なるべくそれなりに保守的に過ごしてきた私が小さく爆発するに至るまでには、幾人もの表現者たちの言葉や生き方や考え方に何度も後押しされてやっと今に辿り着いた。その中で友人や家族、知人の「こうしたら?」は、正直心には響かなかった。彼らは「安定して普通でいられる方法」や「時々日常から少しはみ出して人生を楽しむ方法」を教えてくれた。「普通」でいることだって苦痛と努力を伴うことは十分わかかった上で、私はそれを選択したいとは思わなかった。そしてその「普通」という呪いを解くために多くの時間を要した。けれどこうして気まぐれに文章を書いているだけの自分を俯瞰してみると、きまぐれに小さく個性を楽しんでいるだけの自分自身に対して、まるで至って「普通」過ぎて笑ってしまう。なんだ、つまらん奴だ。私自身の人間性も生き方も、言うほどちっともおもしろくないじゃないか。マインドだけでちっともまだ何もできていない。
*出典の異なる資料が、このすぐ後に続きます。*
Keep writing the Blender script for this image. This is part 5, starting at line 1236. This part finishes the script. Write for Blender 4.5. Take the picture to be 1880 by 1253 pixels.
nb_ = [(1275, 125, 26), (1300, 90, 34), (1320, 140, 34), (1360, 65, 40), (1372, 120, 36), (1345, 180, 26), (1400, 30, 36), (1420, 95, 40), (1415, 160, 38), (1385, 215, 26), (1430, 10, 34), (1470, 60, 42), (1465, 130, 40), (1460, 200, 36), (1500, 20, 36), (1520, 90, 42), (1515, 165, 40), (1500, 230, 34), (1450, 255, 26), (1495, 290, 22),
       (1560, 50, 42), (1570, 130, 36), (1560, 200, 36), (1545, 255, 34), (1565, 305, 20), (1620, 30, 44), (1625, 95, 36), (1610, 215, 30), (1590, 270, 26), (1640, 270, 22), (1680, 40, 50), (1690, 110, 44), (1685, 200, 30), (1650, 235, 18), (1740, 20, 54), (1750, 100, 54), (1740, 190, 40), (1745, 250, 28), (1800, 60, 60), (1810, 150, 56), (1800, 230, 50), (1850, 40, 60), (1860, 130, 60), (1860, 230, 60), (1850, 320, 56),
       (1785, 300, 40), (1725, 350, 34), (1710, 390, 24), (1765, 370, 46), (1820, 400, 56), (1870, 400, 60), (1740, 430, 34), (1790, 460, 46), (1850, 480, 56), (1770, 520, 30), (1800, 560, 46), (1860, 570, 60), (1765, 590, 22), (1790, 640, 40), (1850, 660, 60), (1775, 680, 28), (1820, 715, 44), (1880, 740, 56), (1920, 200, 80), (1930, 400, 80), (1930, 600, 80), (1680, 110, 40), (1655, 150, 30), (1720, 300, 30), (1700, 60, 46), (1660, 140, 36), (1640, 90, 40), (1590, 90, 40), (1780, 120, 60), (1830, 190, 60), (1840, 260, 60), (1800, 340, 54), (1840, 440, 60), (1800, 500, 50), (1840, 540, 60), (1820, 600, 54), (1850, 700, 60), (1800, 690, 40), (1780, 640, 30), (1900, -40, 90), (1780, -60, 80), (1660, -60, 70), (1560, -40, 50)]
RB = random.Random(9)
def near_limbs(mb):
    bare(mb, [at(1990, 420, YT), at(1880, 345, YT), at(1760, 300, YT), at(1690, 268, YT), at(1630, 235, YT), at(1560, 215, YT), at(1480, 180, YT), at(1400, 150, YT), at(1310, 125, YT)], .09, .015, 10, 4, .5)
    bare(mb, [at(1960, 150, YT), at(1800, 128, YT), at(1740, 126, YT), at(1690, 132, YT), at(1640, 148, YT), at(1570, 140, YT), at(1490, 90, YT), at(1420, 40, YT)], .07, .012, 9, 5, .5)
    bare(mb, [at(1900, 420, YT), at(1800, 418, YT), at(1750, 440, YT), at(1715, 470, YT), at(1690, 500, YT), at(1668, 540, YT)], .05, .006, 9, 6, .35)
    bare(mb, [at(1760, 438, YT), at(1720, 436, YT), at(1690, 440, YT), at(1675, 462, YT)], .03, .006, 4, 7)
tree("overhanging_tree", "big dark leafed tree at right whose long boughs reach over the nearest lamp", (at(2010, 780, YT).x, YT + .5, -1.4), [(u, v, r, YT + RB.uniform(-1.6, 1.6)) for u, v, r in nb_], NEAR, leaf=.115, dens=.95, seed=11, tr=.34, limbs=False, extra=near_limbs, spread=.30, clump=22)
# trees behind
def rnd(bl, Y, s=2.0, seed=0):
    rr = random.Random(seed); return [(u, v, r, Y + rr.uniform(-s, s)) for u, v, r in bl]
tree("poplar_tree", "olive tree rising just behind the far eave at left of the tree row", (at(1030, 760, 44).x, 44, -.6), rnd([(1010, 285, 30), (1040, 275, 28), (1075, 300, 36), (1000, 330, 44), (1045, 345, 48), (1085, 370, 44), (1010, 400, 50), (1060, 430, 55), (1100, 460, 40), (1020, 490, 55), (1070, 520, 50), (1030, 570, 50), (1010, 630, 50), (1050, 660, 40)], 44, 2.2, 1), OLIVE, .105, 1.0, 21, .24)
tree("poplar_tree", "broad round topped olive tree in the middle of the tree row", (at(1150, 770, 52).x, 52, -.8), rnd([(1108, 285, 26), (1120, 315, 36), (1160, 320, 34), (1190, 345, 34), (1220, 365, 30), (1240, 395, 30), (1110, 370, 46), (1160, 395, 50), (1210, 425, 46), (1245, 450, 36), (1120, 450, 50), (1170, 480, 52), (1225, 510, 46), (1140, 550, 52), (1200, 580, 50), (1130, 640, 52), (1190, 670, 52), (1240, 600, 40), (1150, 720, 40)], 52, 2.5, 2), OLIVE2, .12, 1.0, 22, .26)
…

ラップバトルにハマっても私自身はバトルしていないし、夫相手に一方的に即興ラップして褒められた後にうざがられ、色んな音楽を聴きながらも自分で曲を作りたいという願望を放棄し続けている。ファッションを自分の生活の範囲内だけで楽しんで、一着でもいいから世の中に向けて勝負する勇気を持てないし、色んなことを批判しておきながら書くことすら気まぐれで、「普通」が嫌だと言うわりにはわりと日々を普通以下で過ごしている。たまに突飛なことをして、特別に生きた気になってそれを思い出としてカメラロールに閉じ込めて、性欲を満たすようにSNSで承認欲求を満たして息が出来たような気になってごまかして生きる日々。つまらん。つまらん奴だ、君は。そのつまらんくだらん生活こそ勇気を出して文章にすべきだ。だが明日も君は私を裏切るだろう。これがラップバトルなら、私は私を一番disってやりたい。マザファッキュー!今、私は君のアンサーを聞きたい。